Compte tenu de la pression énorme sur les dirigeants de PME, il faut en faire plus pour les aider à surmonter la rareté de main-d’œuvre. Parce que les conséquences sont directes : l’équivalent d’une semaine de huit jours pour les dirigeants d’entreprise en manque d’employés, et des pertes économiques majeures pour les PME.

La pression est telle que près de la moitié des PME évaluent un risque à court (6 %) et à moyen terme (40 %) quant à leur survie si le problème persiste ou s’aggrave !

Mentionnons que lorsqu’on compare ces résultats avec ceux de 2021, on constate tout de même une amélioration de la situation. En effet, le nombre de propriétaires de PME estimant que leur entreprise ne pourrait survivre moins d’un an a été réduit de moitié. Quant à l’impact à moyen terme (1 à 4 ans), la proportion est passée de 45 % en 2021 à 40 % en 2023. Toutefois, la part des PME ne pensant pas survivre à long terme (plus de cinq ans) a connu une évolution inverse, passant de 23 % en 2021 à 33 % en 2023.

On voit donc que les efforts des entreprises et les actions gouvernementales portent leurs fruits.

Mais il faut continuer, voire accélérer la cadence des actions en appui aux PME. Rappelons que 95 % des entreprises de l’ensemble du Québec ont moins de 50 employés. On a donc tout intérêt, pour notre avenir économique, à faire en sorte que les petites entreprises puissent relever le défi de la pénurie de main-d’œuvre.

Les dirigeants de PME cherchent à pourvoir des postes à temps plein pour du personnel de production et de métiers spécialisés (80 %), du personnel technique et administratif (50 %), du personnel de vente (46 %), ainsi que des postes de cadres et de gestionnaires (34 %). Ici, le gouvernement du Québec peut les aider en mettant en place une politique d’immigration qui répond aux besoins spécifiques des PME et en élaborant des programmes de formation adaptés au marché du travail d’aujourd’hui et de demain.

Les ministères de l’Emploi, de l’Immigration, de l’Éducation et de l’Enseignement supérieur ont un rôle clé à jouer.

Les PME demandent aussi au gouvernement du Québec d’augmenter les crédits d’impôt et de réduire leur fardeau fiscal, pour leur permettre d’offrir de meilleures conditions de travail ou d’automatiser leurs procédés.

Ces dernières réclament aussi une amélioration des crédits d’impôt destinés aux particuliers afin de rendre le marché du travail plus attrayant. Dans ce contexte, les actions des ministères des Finances et de l’Économie sont fondamentales pour mieux outiller et soutenir les petites entreprises et leurs employés.

En outre, les entrepreneurs travaillent des heures de fou et ont de moins en moins de temps pour eux-mêmes, ce qui constitue la première conséquence de la pénurie de main-d’œuvre.
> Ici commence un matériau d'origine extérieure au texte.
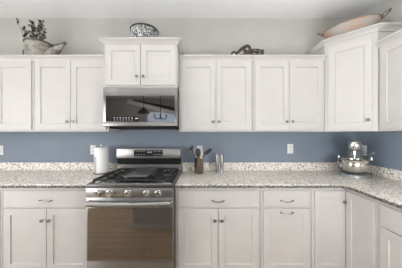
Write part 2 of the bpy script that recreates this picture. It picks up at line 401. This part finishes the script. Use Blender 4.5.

Résultat : moins d’un tiers des dirigeants de PME sont informés des programmes et des mesures du gouvernement du Québec visant à aider les entreprises à recruter et à former des employés.

Cette saisissante donnée rappelle l’importance de réduire davantage la paperasserie des entreprises. Le travail du ministre délégué à l’Économie, responsable de l’allègement réglementaire et administratif, est central dans le soutien aux PME. Le gouvernement a lui aussi du pain sur la planche pour mieux supporter ces mesures.

Il est impératif de passer à la vitesse supérieure en ce qui concerne l’action concertée pour lutter contre la pénurie de main-d’œuvre au Québec. Des mesures ciblées sont nécessaires, et la création d’un groupe d’action gouvernementale, coprésidé par les ministres de l’Emploi et de l’Économie, pourrait améliorer la coordination des efforts concertés.

Nous pouvons mener le bal pour relever les obstacles posés par la pénurie de main-d’œuvre, et ce, en travaillant de concert afin de déployer davantage de mesures qui aideront concrètement les PME. Commençons maintenant.

François Vincent, vice-président pour le Québec à la FCEI.